3D scene scripts

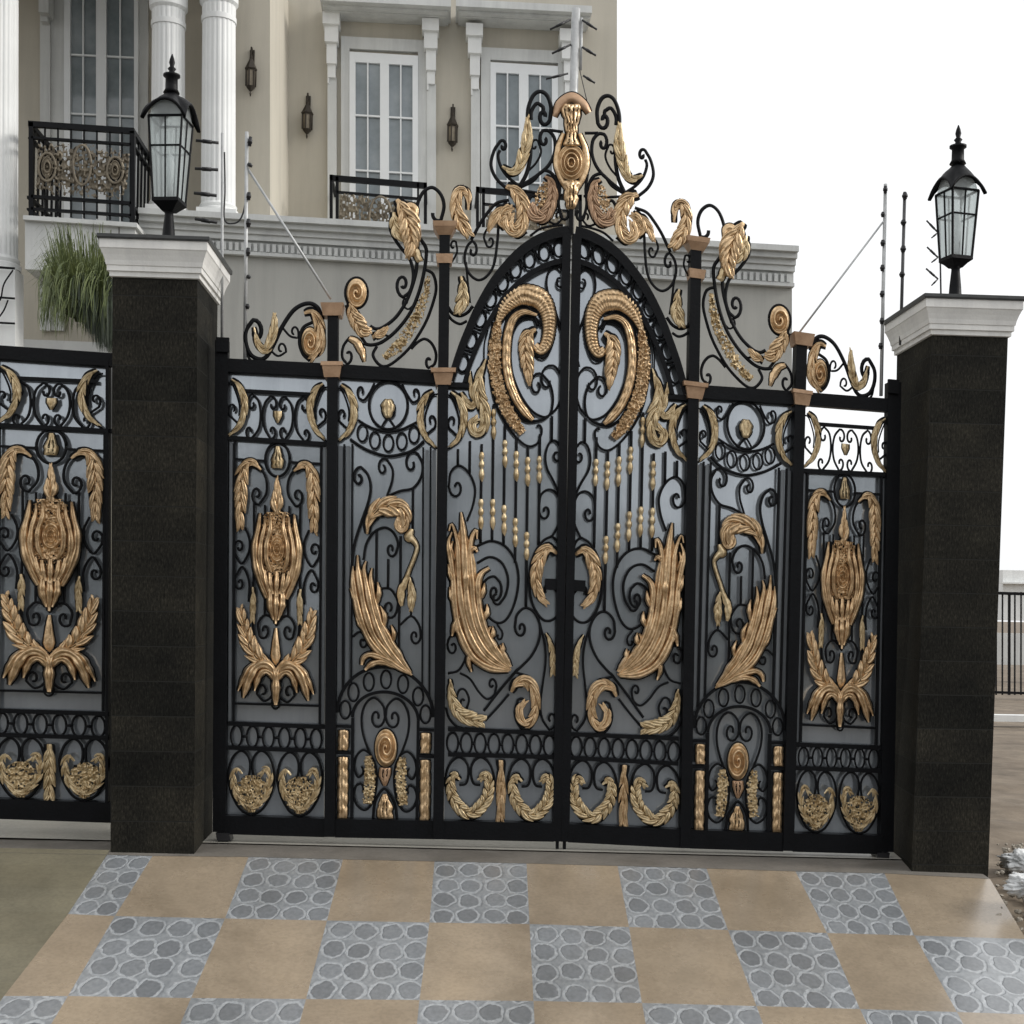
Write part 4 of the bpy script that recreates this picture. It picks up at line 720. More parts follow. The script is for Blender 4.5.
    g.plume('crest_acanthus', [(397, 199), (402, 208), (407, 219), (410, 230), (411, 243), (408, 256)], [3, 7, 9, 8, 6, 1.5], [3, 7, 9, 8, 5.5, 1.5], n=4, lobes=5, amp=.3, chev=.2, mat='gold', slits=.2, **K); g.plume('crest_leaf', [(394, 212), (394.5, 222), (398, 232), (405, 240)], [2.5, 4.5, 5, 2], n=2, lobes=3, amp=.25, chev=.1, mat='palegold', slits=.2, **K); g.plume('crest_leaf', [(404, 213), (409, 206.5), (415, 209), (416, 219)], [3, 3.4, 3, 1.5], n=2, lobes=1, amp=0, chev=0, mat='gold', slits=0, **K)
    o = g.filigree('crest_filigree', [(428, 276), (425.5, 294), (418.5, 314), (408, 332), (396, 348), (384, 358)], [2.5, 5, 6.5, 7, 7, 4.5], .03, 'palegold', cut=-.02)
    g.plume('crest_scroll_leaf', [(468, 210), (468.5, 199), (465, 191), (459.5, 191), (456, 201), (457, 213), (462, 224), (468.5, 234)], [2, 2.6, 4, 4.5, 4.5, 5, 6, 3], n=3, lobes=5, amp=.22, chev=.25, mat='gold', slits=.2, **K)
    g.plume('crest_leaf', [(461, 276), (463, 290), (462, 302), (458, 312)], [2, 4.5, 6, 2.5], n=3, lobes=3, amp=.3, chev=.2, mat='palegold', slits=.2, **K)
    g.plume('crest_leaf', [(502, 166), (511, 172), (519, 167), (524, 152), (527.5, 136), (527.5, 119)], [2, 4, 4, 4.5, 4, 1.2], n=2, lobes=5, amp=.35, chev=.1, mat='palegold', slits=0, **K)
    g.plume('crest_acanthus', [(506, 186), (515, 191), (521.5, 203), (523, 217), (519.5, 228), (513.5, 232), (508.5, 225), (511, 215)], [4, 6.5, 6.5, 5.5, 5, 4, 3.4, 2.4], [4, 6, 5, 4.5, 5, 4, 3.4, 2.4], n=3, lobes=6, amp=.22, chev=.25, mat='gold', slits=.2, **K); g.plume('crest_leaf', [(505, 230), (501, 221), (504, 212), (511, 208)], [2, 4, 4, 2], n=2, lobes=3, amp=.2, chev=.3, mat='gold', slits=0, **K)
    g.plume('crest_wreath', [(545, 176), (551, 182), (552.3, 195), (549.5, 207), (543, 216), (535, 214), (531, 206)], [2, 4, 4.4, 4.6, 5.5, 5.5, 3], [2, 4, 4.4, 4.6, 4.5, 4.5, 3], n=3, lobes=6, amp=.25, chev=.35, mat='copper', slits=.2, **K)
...
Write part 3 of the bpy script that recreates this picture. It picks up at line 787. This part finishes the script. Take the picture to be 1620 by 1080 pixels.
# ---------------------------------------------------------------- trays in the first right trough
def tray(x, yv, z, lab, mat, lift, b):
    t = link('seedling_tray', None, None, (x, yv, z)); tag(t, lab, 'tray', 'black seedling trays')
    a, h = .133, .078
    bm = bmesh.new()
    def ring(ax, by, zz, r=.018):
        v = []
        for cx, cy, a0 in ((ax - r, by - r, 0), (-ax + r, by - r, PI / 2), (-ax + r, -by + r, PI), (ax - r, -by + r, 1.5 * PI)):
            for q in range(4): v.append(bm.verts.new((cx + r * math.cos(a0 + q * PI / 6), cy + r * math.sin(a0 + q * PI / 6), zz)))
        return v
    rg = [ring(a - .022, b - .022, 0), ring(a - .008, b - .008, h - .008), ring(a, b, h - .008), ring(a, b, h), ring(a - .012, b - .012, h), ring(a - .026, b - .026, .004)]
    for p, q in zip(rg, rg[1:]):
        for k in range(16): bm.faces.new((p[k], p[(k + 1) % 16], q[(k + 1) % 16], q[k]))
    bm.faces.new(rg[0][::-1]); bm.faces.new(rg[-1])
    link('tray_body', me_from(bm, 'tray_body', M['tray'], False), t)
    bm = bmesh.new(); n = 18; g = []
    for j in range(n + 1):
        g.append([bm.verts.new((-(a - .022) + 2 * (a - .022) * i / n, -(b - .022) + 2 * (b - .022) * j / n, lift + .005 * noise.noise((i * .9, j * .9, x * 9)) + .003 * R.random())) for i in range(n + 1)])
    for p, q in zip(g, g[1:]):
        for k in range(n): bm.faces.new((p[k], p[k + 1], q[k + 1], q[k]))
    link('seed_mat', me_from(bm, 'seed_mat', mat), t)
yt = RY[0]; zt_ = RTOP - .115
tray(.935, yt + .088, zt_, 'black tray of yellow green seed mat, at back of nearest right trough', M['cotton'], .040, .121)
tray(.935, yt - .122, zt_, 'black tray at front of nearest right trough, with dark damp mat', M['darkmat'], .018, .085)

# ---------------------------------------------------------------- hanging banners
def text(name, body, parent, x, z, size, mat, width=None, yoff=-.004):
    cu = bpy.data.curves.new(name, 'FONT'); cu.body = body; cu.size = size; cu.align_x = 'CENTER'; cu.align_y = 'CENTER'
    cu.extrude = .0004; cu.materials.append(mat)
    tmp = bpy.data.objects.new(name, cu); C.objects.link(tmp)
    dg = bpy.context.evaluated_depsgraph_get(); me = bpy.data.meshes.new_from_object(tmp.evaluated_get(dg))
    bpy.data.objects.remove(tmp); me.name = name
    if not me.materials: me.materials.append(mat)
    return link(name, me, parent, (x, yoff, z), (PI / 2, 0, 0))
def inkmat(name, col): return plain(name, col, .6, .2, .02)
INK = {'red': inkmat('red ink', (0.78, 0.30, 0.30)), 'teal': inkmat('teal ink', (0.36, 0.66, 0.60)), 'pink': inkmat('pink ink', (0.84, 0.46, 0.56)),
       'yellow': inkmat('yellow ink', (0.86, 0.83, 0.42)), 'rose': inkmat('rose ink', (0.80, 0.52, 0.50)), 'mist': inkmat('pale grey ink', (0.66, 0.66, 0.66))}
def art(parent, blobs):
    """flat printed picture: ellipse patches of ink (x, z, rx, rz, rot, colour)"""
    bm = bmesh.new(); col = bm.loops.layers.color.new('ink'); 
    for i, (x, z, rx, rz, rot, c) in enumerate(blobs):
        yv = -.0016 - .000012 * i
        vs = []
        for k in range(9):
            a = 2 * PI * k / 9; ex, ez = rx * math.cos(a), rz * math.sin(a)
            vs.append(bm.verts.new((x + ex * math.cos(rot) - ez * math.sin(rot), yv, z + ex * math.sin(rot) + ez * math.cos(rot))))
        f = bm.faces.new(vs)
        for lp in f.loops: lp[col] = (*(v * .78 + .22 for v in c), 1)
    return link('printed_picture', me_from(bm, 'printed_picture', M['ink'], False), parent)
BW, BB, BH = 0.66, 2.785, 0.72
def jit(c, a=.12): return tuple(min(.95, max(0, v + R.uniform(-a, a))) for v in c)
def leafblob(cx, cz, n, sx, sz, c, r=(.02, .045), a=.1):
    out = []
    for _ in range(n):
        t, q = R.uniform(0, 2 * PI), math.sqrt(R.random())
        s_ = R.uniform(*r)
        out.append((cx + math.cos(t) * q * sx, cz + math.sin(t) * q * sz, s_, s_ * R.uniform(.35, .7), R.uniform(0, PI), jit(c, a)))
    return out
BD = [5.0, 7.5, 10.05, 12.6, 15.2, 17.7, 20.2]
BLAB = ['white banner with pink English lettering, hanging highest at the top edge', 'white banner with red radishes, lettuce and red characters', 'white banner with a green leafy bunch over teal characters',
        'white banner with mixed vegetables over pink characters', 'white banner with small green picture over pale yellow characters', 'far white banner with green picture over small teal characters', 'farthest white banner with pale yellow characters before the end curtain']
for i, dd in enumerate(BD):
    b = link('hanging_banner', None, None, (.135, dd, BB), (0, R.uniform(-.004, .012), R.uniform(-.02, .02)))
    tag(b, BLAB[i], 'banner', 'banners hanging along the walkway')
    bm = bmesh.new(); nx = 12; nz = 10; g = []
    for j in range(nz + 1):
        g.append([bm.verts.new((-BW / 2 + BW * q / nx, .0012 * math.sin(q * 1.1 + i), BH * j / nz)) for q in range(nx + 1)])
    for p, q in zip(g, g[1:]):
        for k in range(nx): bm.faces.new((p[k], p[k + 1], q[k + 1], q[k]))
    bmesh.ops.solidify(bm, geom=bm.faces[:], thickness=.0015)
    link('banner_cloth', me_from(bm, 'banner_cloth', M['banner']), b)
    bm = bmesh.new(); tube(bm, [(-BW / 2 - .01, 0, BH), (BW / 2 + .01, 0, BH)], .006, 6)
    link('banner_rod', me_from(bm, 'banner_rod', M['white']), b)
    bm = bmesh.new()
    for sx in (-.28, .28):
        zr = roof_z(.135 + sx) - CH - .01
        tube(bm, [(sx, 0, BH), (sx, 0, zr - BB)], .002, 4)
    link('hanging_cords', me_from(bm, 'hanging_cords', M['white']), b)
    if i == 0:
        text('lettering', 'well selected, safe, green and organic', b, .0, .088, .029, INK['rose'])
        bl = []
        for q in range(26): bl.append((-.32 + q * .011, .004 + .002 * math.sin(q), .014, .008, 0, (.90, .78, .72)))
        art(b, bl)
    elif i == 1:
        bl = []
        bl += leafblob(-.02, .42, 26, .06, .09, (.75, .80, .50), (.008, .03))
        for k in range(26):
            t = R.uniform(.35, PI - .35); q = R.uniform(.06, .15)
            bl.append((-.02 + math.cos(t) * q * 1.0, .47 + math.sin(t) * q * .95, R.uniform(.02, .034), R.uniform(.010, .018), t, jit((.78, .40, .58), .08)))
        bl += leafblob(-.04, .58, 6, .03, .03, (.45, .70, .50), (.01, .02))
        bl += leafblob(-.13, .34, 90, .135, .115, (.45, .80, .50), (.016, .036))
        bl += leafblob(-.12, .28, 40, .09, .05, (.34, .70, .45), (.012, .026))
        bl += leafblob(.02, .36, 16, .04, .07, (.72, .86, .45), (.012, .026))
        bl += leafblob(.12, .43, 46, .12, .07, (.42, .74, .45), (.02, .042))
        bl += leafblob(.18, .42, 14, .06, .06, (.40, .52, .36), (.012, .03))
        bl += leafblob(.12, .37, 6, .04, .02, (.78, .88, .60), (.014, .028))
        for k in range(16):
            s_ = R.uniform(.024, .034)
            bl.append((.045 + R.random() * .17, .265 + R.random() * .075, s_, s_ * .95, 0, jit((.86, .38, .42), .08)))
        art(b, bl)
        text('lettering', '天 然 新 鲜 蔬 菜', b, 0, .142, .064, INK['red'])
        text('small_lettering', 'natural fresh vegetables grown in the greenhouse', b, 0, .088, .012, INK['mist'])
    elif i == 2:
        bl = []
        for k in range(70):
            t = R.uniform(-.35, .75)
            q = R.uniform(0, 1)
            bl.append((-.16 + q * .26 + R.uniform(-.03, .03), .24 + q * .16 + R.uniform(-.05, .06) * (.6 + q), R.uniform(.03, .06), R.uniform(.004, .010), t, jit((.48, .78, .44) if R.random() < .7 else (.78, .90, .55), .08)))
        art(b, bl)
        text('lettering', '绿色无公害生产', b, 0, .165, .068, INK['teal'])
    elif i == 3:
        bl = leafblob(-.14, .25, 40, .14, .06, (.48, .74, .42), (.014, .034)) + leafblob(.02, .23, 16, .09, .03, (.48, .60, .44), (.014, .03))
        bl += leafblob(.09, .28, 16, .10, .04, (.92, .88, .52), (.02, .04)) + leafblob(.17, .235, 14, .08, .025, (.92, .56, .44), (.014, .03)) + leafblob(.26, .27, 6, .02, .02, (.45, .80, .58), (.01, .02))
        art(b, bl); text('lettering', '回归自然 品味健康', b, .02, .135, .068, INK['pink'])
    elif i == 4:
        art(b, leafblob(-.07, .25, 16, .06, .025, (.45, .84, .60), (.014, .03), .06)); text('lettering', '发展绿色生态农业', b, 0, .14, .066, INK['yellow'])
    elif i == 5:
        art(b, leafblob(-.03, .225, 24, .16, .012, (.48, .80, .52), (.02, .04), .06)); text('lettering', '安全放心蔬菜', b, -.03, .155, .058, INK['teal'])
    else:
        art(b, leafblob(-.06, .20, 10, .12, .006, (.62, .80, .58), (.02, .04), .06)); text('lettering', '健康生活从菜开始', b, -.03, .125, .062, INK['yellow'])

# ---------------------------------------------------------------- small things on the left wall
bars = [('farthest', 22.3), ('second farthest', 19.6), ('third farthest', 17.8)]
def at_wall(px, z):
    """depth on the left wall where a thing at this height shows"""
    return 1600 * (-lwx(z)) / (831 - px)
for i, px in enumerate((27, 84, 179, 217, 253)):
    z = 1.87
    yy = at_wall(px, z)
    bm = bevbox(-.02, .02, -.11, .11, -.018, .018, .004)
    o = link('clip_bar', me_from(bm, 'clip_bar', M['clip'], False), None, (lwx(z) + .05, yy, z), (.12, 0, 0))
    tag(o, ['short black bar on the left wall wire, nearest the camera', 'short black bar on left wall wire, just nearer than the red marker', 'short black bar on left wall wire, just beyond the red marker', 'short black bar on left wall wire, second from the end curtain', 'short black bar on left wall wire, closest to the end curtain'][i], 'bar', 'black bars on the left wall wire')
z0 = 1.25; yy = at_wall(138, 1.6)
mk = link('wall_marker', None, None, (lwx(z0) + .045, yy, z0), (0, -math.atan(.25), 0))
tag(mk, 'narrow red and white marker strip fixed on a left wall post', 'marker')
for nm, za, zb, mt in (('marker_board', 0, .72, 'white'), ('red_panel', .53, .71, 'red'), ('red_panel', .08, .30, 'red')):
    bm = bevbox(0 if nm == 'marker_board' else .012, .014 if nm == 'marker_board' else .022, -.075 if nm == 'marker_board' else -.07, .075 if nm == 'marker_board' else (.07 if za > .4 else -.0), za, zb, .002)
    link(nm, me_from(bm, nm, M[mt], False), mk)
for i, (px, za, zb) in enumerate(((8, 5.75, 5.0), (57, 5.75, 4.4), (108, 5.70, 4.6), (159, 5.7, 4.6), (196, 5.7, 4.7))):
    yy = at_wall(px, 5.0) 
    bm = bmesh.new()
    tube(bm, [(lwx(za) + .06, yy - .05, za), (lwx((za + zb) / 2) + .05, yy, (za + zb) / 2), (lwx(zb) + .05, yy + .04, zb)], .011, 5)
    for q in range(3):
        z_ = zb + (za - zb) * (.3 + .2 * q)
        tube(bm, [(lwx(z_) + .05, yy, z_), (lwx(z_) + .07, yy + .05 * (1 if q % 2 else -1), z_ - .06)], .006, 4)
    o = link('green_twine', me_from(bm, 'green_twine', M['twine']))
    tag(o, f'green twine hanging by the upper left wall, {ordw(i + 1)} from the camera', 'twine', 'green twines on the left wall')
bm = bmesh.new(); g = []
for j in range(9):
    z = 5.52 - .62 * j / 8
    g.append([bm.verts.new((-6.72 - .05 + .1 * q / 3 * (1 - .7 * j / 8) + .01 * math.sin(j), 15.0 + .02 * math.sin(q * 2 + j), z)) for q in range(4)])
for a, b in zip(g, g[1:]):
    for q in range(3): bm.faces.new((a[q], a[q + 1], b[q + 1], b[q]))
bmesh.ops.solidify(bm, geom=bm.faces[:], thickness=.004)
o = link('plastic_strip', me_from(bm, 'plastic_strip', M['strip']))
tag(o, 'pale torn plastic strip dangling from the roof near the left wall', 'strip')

- Objective -
Exactly those lines that run from the line with "Write part 4" through the line with "mat='copper', slits=.2, **K)" are to be reproduced; both end lines belong to the range.

- Exercise response -
Write part 4 of the bpy script that recreates this picture. It picks up at line 720. More parts follow. The script is for Blender 4.5.
    g.plume('crest_acanthus', [(397, 199), (402, 208), (407, 219), (410, 230), (411, 243), (408, 256)], [3, 7, 9, 8, 6, 1.5], [3, 7, 9, 8, 5.5, 1.5], n=4, lobes=5, amp=.3, chev=.2, mat='gold', slits=.2, **K); g.plume('crest_leaf', [(394, 212), (394.5, 222), (398, 232), (405, 240)], [2.5, 4.5, 5, 2], n=2, lobes=3, amp=.25, chev=.1, mat='palegold', slits=.2, **K); g.plume('crest_leaf', [(404, 213), (409, 206.5), (415, 209), (416, 219)], [3, 3.4, 3, 1.5], n=2, lobes=1, amp=0, chev=0, mat='gold', slits=0, **K)
    o = g.filigree('crest_filigree', [(428, 276), (425.5, 294), (418.5, 314), (408, 332), (396, 348), (384, 358)], [2.5, 5, 6.5, 7, 7, 4.5], .03, 'palegold', cut=-.02)
    g.plume('crest_scroll_leaf', [(468, 210), (468.5, 199), (465, 191), (459.5, 191), (456, 201), (457, 213), (462, 224), (468.5, 234)], [2, 2.6, 4, 4.5, 4.5, 5, 6, 3], n=3, lobes=5, amp=.22, chev=.25, mat='gold', slits=.2, **K)
    g.plume('crest_leaf', [(461, 276), (463, 290), (462, 302), (458, 312)], [2, 4.5, 6, 2.5], n=3, lobes=3, amp=.3, chev=.2, mat='palegold', slits=.2, **K)
    g.plume('crest_leaf', [(502, 166), (511, 172), (519, 167), (524, 152), (527.5, 136), (527.5, 119)], [2, 4, 4, 4.5, 4, 1.2], n=2, lobes=5, amp=.35, chev=.1, mat='palegold', slits=0, **K)
    g.plume('crest_acanthus', [(506, 186), (515, 191), (521.5, 203), (523, 217), (519.5, 228), (513.5, 232), (508.5, 225), (511, 215)], [4, 6.5, 6.5, 5.5, 5, 4, 3.4, 2.4], [4, 6, 5, 4.5, 5, 4, 3.4, 2.4], n=3, lobes=6, amp=.22, chev=.25, mat='gold', slits=.2, **K); g.plume('crest_leaf', [(505, 230), (501, 221), (504, 212), (511, 208)], [2, 4, 4, 2], n=2, lobes=3, amp=.2, chev=.3, mat='gold', slits=0, **K)
    g.plume('crest_wreath', [(545, 176), (551, 182), (552.3, 195), (549.5, 207), (543, 216), (535, 214), (531, 206)], [2, 4, 4.4, 4.6, 5.5, 5.5, 3], [2, 4, 4.4, 4.6, 4.5, 4.5, 3], n=3, lobes=6, amp=.25, chev=.35, mat='copper', slits=.2, **K)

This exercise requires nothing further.